Ma l’aspetto curioso della vicenda è che il mercato, che in seguito all’insediamento di questo Governo ha penalizzato marcatamente gli asset italiani, ora apparentemente vede una minaccia nella sua caduta. E’ vero che la Coalizione Giallo-Verde ha mostrato, negli ultimi trimestri, un comportamento più ortodosso di quanto facessero presagire i suoi proclami (cosa che ha contribuito al rally dello spread e di Piazza affari). Ma non mi è chiaro come iuna caduta dell’esecutivo costituisca un rischio significativamente maggiore rispetto alla sua permanenza a palazzo Chigi.
Il vero motivo per questa reazione è forse da ricercare nel fatto che gli asset italiani, azionario e BTP, hanno avuto un giugno e metà luglio fenomenali, e la maggiore incertezza derivante dagli sviluppi politici italiani costituisce un buon catalyst per un round di prese di beneficio.
Peraltro, l’inabissarsi del FTSE Mib ha finito col levare supporto all’azionario europeo, che ha sostanzialmente cancellato i guadagni, per oscillare attorno alla parità, zavorrato anche dal settore bancario europeo, che non sciupa mai una scusa per sottoperformare. Anche l’€ ha apparentemente risentito della cosa, sebbene il suo indebolimento sia avvenuto nel contesto di un robusto rimbalzo del Dollaro.

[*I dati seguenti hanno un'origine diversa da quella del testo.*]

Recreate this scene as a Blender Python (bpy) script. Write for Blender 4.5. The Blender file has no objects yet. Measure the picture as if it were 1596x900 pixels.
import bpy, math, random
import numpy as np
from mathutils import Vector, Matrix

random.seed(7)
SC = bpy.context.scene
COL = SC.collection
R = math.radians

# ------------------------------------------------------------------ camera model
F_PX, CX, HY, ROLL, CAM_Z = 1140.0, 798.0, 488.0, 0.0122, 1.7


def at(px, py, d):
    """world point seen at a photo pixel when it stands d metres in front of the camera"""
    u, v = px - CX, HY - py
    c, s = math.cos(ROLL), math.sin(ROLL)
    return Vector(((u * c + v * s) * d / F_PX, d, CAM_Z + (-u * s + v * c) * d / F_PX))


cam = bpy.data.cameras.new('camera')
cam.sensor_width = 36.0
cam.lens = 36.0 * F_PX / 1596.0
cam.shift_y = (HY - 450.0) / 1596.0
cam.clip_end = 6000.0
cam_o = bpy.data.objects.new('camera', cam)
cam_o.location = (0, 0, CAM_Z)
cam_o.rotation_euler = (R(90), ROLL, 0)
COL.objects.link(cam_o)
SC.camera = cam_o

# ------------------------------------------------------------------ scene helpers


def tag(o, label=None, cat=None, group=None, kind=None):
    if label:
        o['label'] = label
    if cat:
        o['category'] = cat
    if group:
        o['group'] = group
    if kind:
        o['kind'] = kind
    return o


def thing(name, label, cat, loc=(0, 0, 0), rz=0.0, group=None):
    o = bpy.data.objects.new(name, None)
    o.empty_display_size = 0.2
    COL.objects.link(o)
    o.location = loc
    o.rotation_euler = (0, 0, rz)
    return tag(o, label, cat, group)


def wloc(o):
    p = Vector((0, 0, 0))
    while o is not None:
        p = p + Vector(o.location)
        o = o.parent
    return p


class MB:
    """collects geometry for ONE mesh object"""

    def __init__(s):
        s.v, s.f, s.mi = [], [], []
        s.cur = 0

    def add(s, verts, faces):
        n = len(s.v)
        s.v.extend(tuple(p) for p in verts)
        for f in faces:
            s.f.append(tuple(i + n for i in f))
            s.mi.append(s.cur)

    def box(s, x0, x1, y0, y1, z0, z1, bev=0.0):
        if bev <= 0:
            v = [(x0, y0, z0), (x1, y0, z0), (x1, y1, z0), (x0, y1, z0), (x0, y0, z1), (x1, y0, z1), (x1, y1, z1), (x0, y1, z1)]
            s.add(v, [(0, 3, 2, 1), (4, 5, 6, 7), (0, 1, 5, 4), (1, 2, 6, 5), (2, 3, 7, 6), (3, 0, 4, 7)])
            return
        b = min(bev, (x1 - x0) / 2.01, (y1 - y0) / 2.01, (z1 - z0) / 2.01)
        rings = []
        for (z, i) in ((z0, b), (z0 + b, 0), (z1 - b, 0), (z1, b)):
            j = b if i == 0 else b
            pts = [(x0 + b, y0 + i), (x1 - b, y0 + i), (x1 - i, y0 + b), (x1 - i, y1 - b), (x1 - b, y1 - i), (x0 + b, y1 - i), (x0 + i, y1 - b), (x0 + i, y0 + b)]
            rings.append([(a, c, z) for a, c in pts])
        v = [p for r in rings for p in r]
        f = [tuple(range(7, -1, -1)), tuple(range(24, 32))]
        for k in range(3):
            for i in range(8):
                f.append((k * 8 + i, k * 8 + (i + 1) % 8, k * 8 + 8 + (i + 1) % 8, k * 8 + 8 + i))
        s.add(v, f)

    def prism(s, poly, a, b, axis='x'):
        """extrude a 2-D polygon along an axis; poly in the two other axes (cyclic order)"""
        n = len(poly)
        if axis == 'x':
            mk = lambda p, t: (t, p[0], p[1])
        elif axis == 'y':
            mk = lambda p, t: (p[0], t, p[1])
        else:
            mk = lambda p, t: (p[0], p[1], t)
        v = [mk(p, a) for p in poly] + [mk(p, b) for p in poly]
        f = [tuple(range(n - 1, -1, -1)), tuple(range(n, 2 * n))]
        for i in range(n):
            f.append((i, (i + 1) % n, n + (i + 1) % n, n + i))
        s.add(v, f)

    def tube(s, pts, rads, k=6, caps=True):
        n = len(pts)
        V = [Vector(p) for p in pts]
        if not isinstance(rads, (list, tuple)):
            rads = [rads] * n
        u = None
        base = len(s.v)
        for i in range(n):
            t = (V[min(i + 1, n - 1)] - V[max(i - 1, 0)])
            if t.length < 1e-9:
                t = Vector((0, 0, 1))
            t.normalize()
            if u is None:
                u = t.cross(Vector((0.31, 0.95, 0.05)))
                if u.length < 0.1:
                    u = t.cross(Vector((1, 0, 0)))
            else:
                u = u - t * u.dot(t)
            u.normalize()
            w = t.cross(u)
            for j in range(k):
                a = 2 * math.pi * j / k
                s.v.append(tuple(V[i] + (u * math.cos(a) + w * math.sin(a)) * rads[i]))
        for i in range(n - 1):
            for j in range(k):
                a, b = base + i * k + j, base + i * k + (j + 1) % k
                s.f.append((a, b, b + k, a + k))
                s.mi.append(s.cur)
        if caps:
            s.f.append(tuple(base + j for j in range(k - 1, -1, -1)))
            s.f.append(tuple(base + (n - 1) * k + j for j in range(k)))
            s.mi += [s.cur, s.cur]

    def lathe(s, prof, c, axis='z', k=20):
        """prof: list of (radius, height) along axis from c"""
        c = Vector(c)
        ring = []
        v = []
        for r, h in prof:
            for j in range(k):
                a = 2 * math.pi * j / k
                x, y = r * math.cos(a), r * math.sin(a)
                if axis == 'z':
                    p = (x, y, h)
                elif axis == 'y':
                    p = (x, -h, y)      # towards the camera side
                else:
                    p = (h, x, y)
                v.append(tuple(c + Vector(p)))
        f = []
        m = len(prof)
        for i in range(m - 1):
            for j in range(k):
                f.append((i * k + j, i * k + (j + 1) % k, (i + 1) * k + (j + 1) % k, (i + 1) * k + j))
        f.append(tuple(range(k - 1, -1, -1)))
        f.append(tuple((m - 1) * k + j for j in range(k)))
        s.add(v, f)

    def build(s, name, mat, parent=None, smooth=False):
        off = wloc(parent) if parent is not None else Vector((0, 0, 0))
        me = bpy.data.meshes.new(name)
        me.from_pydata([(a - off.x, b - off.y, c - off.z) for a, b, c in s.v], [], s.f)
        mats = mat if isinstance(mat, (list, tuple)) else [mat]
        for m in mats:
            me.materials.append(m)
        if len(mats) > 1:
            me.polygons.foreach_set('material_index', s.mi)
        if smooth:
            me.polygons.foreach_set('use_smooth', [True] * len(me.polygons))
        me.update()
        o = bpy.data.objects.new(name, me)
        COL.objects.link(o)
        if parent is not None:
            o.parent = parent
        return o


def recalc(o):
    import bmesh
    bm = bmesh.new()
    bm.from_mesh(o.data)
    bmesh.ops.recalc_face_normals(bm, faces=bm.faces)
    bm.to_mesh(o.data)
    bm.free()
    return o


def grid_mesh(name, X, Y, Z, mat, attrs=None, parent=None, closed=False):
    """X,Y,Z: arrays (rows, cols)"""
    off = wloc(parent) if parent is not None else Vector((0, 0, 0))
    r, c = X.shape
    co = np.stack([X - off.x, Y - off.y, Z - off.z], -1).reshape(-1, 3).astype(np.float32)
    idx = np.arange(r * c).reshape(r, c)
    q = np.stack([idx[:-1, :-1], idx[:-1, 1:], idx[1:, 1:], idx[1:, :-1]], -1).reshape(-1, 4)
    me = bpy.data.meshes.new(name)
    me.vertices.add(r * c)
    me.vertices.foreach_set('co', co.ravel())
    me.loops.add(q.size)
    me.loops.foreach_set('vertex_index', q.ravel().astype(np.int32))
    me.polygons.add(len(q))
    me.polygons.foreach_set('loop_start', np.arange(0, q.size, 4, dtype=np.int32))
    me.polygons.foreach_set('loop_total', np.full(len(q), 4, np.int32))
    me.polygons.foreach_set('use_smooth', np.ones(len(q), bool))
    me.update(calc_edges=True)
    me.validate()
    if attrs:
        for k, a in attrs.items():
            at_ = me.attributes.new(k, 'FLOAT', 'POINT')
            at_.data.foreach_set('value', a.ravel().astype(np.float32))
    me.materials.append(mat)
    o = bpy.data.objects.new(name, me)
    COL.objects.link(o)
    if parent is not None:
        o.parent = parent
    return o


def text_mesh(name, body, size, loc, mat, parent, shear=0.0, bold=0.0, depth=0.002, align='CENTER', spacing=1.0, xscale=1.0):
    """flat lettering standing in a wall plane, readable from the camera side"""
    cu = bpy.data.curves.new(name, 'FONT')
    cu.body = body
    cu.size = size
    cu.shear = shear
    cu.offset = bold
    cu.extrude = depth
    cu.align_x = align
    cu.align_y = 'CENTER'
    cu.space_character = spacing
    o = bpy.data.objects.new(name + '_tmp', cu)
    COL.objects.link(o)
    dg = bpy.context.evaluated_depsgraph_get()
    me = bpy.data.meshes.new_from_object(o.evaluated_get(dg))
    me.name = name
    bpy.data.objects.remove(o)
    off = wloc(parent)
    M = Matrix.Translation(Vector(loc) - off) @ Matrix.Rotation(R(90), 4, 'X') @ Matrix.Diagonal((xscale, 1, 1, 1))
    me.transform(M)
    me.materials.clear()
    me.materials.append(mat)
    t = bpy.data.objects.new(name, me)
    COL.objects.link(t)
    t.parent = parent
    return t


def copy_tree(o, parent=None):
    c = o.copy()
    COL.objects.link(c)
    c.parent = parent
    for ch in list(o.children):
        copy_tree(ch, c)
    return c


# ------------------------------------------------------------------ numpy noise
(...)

Alla buona partenza di Wall Street, nel pomeriggio si è sostituito un tono più incerto, al quale hanno contribuito altre indiscrezioni secondo cui le trattative tra USA e Cina sarebbero assai difficoltose (China and US reportedly remain apart on which negotiating text to base trade talks on before resuming discussions – South China Morning Post)
Così a fine giornata l’Eurostoxx chiude con una marginale perdita una seduta che a un ora dall’apertura lo vedeva su di quasi un punto. La risk aversion sugli asset italiani ha tenuto compressi i tassi, lo spread rimbalza di 6 bps e l’€ è tornato sui livelli prevalenti ieri, cancellando l’impennata notturna.
In US, l’S&P non ha ancora deciso se chiuderà sopra o sotto 3.000, mentre i tassi salgono un po’, nonostante le promesse della banda FOMC. Un segnale che nel breve il Treasury sono arrivati qualunque cosa faccia la Fed? Vedremo.